◆ OBJECTIVE ◆
Return exactly the lines that run from the beginning through the line containing "put(tb, 'cleat', bx(x", both included, and no others.

--- begin ---

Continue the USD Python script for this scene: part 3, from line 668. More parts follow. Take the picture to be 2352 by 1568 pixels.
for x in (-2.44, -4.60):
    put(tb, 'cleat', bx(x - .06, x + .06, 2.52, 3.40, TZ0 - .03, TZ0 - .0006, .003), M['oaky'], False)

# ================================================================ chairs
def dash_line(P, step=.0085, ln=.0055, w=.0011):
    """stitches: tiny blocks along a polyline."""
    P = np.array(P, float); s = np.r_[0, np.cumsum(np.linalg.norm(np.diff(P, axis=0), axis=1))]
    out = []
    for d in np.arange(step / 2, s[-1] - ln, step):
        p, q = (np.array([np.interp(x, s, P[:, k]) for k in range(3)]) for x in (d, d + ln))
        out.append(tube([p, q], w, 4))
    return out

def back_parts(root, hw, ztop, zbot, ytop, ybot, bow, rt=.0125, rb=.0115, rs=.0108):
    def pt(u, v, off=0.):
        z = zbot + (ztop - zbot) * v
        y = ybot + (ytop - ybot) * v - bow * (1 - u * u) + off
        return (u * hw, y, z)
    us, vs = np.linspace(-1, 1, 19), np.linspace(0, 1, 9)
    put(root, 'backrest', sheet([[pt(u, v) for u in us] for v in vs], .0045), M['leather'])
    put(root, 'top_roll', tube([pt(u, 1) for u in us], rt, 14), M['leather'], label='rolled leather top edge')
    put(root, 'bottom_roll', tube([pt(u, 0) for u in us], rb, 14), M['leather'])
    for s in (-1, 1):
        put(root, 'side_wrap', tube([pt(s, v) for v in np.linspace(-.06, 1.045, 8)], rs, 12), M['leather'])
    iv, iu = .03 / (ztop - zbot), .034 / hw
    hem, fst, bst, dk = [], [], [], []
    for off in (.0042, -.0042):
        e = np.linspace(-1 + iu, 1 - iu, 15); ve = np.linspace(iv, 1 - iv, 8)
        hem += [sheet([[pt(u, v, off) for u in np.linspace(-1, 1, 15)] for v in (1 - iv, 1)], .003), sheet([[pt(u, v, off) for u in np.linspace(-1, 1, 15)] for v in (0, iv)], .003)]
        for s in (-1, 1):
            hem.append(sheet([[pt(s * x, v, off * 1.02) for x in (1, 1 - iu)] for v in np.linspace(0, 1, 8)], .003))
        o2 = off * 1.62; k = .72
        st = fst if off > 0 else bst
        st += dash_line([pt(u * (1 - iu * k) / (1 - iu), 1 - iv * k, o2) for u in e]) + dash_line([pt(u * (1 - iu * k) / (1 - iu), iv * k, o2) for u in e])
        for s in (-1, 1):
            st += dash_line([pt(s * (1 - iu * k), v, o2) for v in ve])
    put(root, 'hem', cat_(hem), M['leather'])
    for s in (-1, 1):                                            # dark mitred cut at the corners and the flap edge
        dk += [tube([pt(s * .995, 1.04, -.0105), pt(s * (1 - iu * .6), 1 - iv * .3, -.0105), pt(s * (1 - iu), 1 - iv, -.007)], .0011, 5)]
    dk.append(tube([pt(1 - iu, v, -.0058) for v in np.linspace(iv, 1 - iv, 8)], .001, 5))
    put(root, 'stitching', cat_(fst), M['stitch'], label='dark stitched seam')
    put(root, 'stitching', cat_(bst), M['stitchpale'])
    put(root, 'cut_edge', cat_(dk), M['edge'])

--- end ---

◆ THE ANSWER ◆
Continue the USD Python script for this scene: part 3, from line 668. More parts follow. Take the picture to be 2352 by 1568 pixels.
for x in (-2.44, -4.60):
    put(tb, 'cleat', bx(x - .06, x + .06, 2.52, 3.40, TZ0 - .03, TZ0 - .0006, .003), M['oaky'], False)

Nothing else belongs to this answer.